Some hypertext writers have already begun to explore hypertext's politically enabling potential. Hi-Pitched Voices, a collaborative hypertext writing project for women, is one place where hypertext writing conjoins with an explicitly political, feminist agenda. Carolyn Guyer, author of the hypertext novel Quibbling. and one of the founders of Hi-Pitched Voices, writes that the collaboration's " interest in disjuncture and convoluted detail is for us an aesthetic composing rich fields of complexity" [quoted in Joyce, 89]. The project certainly has a politics; but what about its aesthetics? Certainly the art of hypertext expression relates to an ideology, at least in Guyer's view: " We know that being denied personal authority inclines us to prefer […] decentered contexts, and we have learned, especially from our mothers, that the woven practice of women's intuitive attention and reasoned care is a fuller, more balanced process than simple rational linearity" [quoted in Joyce, 89].

Though promising, this perspective requires unpacking. In this view, hypertext is an alternative to " simple rational linearity,' which itself opposes ostensibly female (or perhaps, feminine) characteristics of intuition, attentiveness, and care, all of which are transmitted from one woman to another via the universal experience of having a (certain kind of) mother. The opportunities for non-linear expression which hypertext affords coalesce, in this view, to form a writing that is " female" in a very particular way: hypertext writing embraces an ethic of care that is essentially intuitive, complicated, detailed, but also " fuller" and " balanced." It is important to note that not all hypertexts written by women exemplify this aesthetic. In fact, some notable hypertexts by women, such as Kathryn Cramer's In Small & Large Pieces and Jane Yellowlees Douglas's I Have Said Nothing, feature violence, rupture, and breakage as organizing imagery.
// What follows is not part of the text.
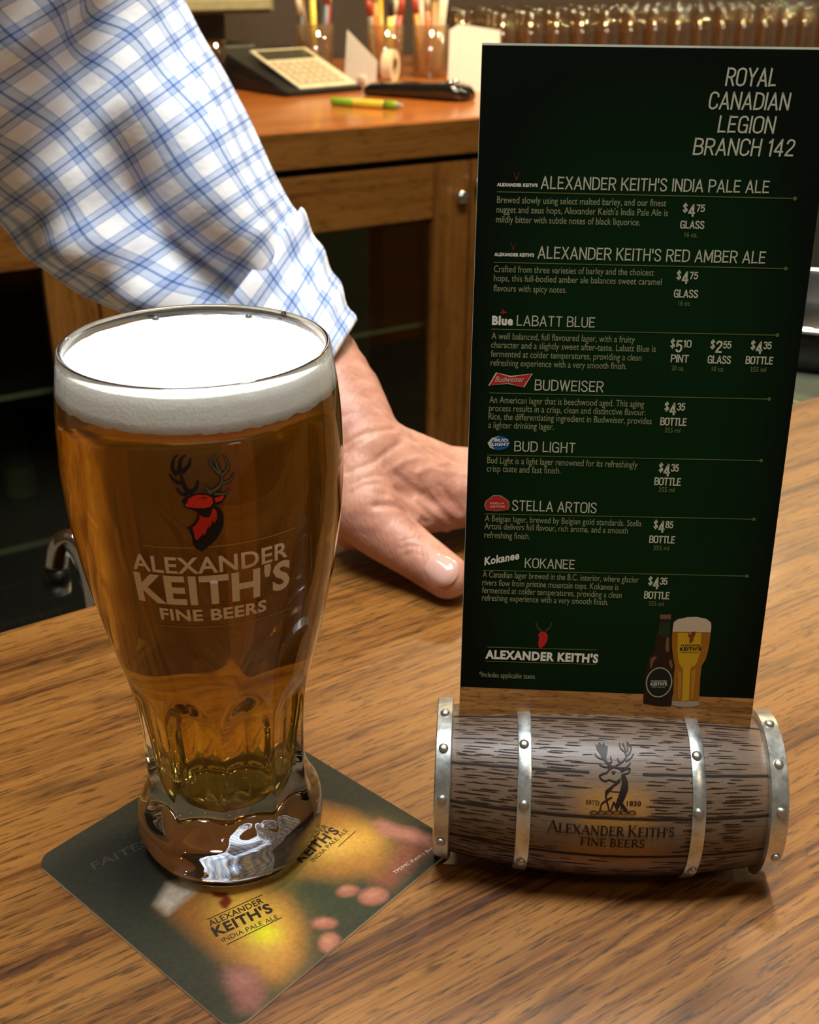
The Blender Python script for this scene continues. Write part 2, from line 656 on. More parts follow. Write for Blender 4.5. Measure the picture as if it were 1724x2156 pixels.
BOT_NECK = [(16.9,37.8),(20.8,38.0),(21.1,33.9),(20.3,32.5),(19.0,32.1),(17.6,32.8),(16.5,33.8),(16.9,34.9)]
BOT_CAP = [(16.7,41.1),(20.8,41.3),(20.8,39.4),(17.1,39.3)]
BOT_SH1 = [(15.0,23.2),(16.2,24.4),(17.3,24.0),(16.1,22.2),(15.7,20.0),(15.2,19.5)]
BOT_SH2 = [(19.9,32.1),(20.9,32.2),(21.4,26.9),(20.6,26.1),(19.9,28.3)]
BOT_SH3 = [(21.7,23.5),(22.7,23.0),(23.3,20.6),(22.9,19.3),(21.9,21.5)]
BOT_LAB = [(18.9,13.9),(23.7,14.1),(18.4,20.1)]
BOT_TXT = [(15.8,14.1),(21.7,14.3),(15.9,12.5),(21.9,12.8),(15.8,14.8),(15.8,13.7),(16.4,11.7),(21.2,11.9),(16.3,12.1)]
GL_FOAM = [(21.9,34.5),(21.9,36.3),(22.0,38.3),(23.3,39.5),(26.9,40.5),(30.1,40.7),(33.4,40.1),(35.2,38.7),(35.5,36.9),(35.5,34.8)]
GL_BEER = [(21.8,34.5),(35.5,34.8),(35.5,31.3),(35.4,28.2),(34.8,24.0),(33.6,21.3),(33.6,16.6),(34.1,6.8),(24.2,6.4),(24.5,8.7),(24.0,17.4),(24.0,20.8),(23.0,24.7),(22.3,28.4)]
GL_CORE = [(23.8,34.2),(32.2,34.6),(32.6,26.4),(31.5,21.7),(29.7,20.3),(30.0,13.9),(30.4,6.9),(27.8,6.8),(27.5,13.8),(27.1,19.7),(25.3,22.1),(24.5,26.0)]
GL_R1 = [(30.2,18.9),(31.7,19.9),(31.8,14.0),(31.8,7.5),(31.1,7.5)]
GL_R2 = [(25.2,19.2),(26.6,18.2),(27.1,12.6),(27.1,7.3),(26.4,7.3)]
GL_BASE = [(24.2,6.4),(34.1,6.8),(34.2,5.2),(32.5,4.5),(29.2,4.2),(25.9,4.3),(24.4,4.9)]
GL_TXT = [(25.3,28.9),(32.4,29.2),(25.2,27.1),(32.8,27.5),(25.7,26.2),(31.9,26.5),(25.2,29.8),(25.1,28.5),(25.7,26.8)]
GL_STAG = [(27.6,34.4),(28.4,33.5),(28.7,34.7),(30.0,34.9),(30.2,33.8),(29.5,32.5),(29.8,31.8),(29.1,30.6),(28.5,30.2),(28.2,31.3),(28.3,32.3),(27.6,33.2)]
GLASS_MARKS = {  # angle round the glass (rad), height (mm)
 'antler_dark': [[(0.107,169.1),(0.065,170.4),(0.047,173.4),(0.038,175.9)],[(0.021,174.8),(-0.006,176.3),(-0.006,178.4),(0.007,180.0),(0.032,181.0)],[(0.033,175.5),(0.040,178.4),(0.052,180.0),(0.083,181.0)],[(0.048,175.6),(0.087,177.3),(0.104,178.7),(0.107,180.1)],[(0.039,172.2),(0.003,173.0),(-0.017,174.0),(-0.029,175.2)],[(0.077,168.6),(0.034,169.0),(0.015,170.1),(0.011,171.0)],[(0.089,169.5),(0.123,170.3),(0.140,171.8),(0.143,173.1)]],
 'antler_light': [[(0.205,168.8),(0.270,170.5),(0.295,172.6),(0.287,174.8)],[(0.287,174.4),(0.246,176.7),(0.229,178.2),(0.225,179.5)],[(0.291,174.8),(0.269,177.4),(0.261,179.3),(0.244,180.7)],[(0.297,174.0),(0.338,176.2),(0.333,178.6),(0.306,180.5)],[(0.297,171.5),(0.346,172.3),(0.367,173.6),(0.374,174.7)],[(0.244,168.5),(0.303,168.1),(0.327,169.1),(0.333,169.8)],[(0.227,169.1),(0.193,170.5),(0.186,172.2)]],
 'head': [[(0.031,167.0),(0.065,168.0),(0.107,168.9),(0.165,169.1),(0.215,168.4),(0.251,168.1),(0.313,168.0),(0.316,167.2),(0.291,165.6),(0.261,165.1),(0.231,164.8),(0.204,163.8),(0.170,163.0),(0.126,163.0),(0.084,164.0),(0.049,164.6),(0.040,165.7)]],
 'neck': [[(0.170,163.2),(0.231,164.8),(0.266,163.9),(0.287,161.9),(0.285,158.4),(0.261,155.4),(0.221,152.8),(0.166,150.6),(0.133,149.4),(0.092,150.8),(0.079,152.4),(0.077,155.2),(0.062,157.3),(0.048,157.9),(0.091,159.0),(0.120,161.0),(0.126,163.0)]],
 'red': [[(0.075,167.3),(0.106,168.2),(0.135,168.6),(0.193,168.3),(0.224,167.4),(0.227,165.6),(0.205,164.5),(0.172,164.2),(0.114,164.4),(0.060,164.9),(0.052,165.6),(0.070,166.3)],[(0.136,162.2),(0.167,161.1),(0.200,161.2),(0.227,164.1),(0.245,162.9),(0.245,160.6),(0.230,159.1),(0.217,159.9),(0.191,157.3),(0.189,158.5),(0.158,155.0),(0.152,155.8),(0.111,153.6),(0.097,154.0),(0.093,156.3),(0.086,157.8),(0.121,159.5),(0.137,161.1)]],
 'ear': [[(0.239,167.2),(0.303,167.7),(0.285,166.2),(0.244,165.7)]],
 'streak': [[(0.133,167.4),(0.178,167.8),(0.198,167.2),(0.170,167.4)]],
}
CO_BODY = [(-4.3,-38.8),(-8.4,-27.6),(-1.5,-21.5),(11.7,-8.8),(27.2,-5.8),(42.1,-11.3),(50.4,-21.7),(51.9,-32.4),(47.8,-35.4),(39.2,-38.9),(17.5,-39.4)]
CO_FOAM = [(-6.3,-38.9),(-11.1,-30.1),(-7.6,-23.6),(-0.3,-23.7),(-0.2,-31.9),(0.5,-39.2)]
CO_STAG = [(3.8,-21.8),(8.7,-18.2),(13.4,-19.7),(14.7,-23.4),(13.1,-24.4),(10.0,-23.5),(9.6,-21.4),(6.3,-22.8)]
CO_BODY2 = [(2.2,28.6),(0.4,38.8),(12.5,43.6),(31.1,41.1),(41.4,34.0),(43.2,25.1),(33.8,13.4),(23.7,7.8)]
CO_HAND = [(35.2,-41.0),(37.6,-37.5),(42.9,-35.5),(51.6,-38.8),(56.3,-45.3),(51.4,-49.6),(43.2,-46.2)]
CO_PALM2 = [(43.2,25.1),(41.4,34.0),(37.3,42.9),(45.9,50.7),(50.1,51.7),(51.8,29.5),(53.1,23.9),(45.2,20.2)]
CO_THUMB = [(23.3,44.5),(24.4,48.4),(31.2,49.7),(38.5,53.3),(45.9,54.4),(48.7,50.4),(37.8,45.3),(30.1,42.1)]
BARREL_MARKS = {  # along the barrel (mm), angle up the stave (rad)
 'fill': [[(-5.74,1.228),(-5.14,1.191),(-4.21,1.245),(-3.45,1.201),(-2.63,1.241),(-2.12,1.194),(-1.27,1.196),(-1.57,1.115),(-2.18,1.034),(-1.10,0.978),(0.53,0.951),(-0.47,0.929),(-2.08,0.978),(-3.35,1.032),(-4.27,1.098),(-5.27,1.144)],
   [(3.11,0.866),(4.44,0.858),(5.38,0.785),(5.44,0.702),(4.45,0.618),(3.51,0.554),(5.65,0.467),(4.17,0.466),(2.80,0.532),(1.54,0.463),(0.98,0.531),(2.40,0.667),(3.23,0.762),(3.02,0.824)],
   [(2.77,0.824),(2.61,0.777),(0.43,0.727),(-2.11,0.628),(-2.75,0.641),(-2.53,0.681),(0.10,0.747),(1.10,0.780)],
   [(-0.32,0.896),(1.17,0.894),(0.73,0.861),(-0.12,0.867)]],
 'line': [[(-3.18,1.027),(-4.99,1.049),(-6.11,1.092)],
   [(-1.75,0.983),(-0.24,1.002),(-0.56,1.065)],
   [(-0.96,0.941),(-3.10,0.942),(-4.64,0.968)],
   [(0.86,0.947),(3.59,1.008),(5.00,1.065),(4.72,1.124),(3.26,1.174),(3.02,1.242)],
   [(5.19,1.077),(6.51,1.124),(7.00,1.193),(5.57,1.261)],
   [(4.76,1.014),(6.66,1.056),(7.84,1.114)],
   [(2.51,0.938),(4.84,0.943),(6.48,1.002)],
   [(3.24,0.996),(2.33,1.011),(1.92,1.050)],
   [(4.17,1.238),(5.27,1.123)],
   [(5.87,1.242),(5.75,1.138)],
   [(0.37,0.946),(-1.14,0.912),(-2.16,0.875),(-4.48,0.845),(-4.18,0.812),(-3.20,0.786),(-2.20,0.786),(-1.20,0.800),(0.10,0.784),(1.26,0.780)],
   [(0.37,0.946),(2.51,0.930),(3.20,0.896)],
   [(2.98,0.898),(4.81,0.925),(6.26,0.932),(5.43,0.880),(3.44,0.864)],
   [(-2.53,0.629),(-2.17,0.578),(-3.79,0.534),(-4.35,0.456)],
   [(-2.17,0.578),(-0.15,0.612)],
   [(-2.17,0.588),(-1.03,0.462)],
   [(0.46,0.561),(-0.58,0.462)],
   [(0.46,0.561),(1.60,0.476)],
   [(3.51,0.549),(2.86,0.469)]],
 'ring': [(-6.46,0.429),(-3.78,0.435),(-1.10,0.440),(1.60,0.443),(4.29,0.446),(6.99,0.449)]}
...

Any claim that hypertext is a privileged preserve of female or even feminist writing is suspicious for other reasons as well. Who is to say how and why hypertext might in some essential way fulfill a dream of an equal or even superior voice and representation for a group whose voices, interests, and hopes are themselves diverse and difficult to define? Those who make this claim commit themselves to a patronizing ideology of dominance masquerading as support and concern; for it is the privilege of the powerful to appropriate domains of discourse on behalf of others. Moreover, discovering alternatives to " rational linearity" is not the same as resisting and transforming the structures whose power and authority give rise to the need for alternatives in the first place. The Brown University Women Writers Project, for example, uses hypertext to increase the visibility of previously unknown or little-recognized writing by women, in order to provide a fuller representation of women writers before the Victorian period [Sutherland]. Certainly hypertext should function as a protective enclave for women's writing, but its protective capacity should neither ghettoize the writing nor politically paralyze the writers; we must explicitly recognize that any claims to the subversive potential of hypertext must intend to subvert not particular groups or sexes, but any groups or individuals exercising power and authority over others.

Appropriating a domain of discourse for oneself, however, is another matter entirely. As I've argued elsewhere, the cyberpunk science fiction that blossomed in the 1980s expressed the cynicism, decentering, and fragmentation of a social and cultural landscape at the same time that it provided -- via the image of the cyborg -- an alternative to it [Cyborg]. Although there is in cyberpunk an element of what Paul Virilio terms " technological donjuanism," the disappearance of the material body along a technical vector [92] (such as virtual reality) that allows the dissolution of physiological identities in favor of disembodied consciousness, the cyborg's resistance to categorization along a variety of binary axes (human or not human, male or female, alive or dead, sane or insane, self or other) suggests that it is possible to think and write about sex and gender without (re)producing bodies as objects. Rather, the cyborg paradigm results in the production of no discernible objects at all, or at least none we could recognize according to currently dominant (if contested) categories and modes of thought.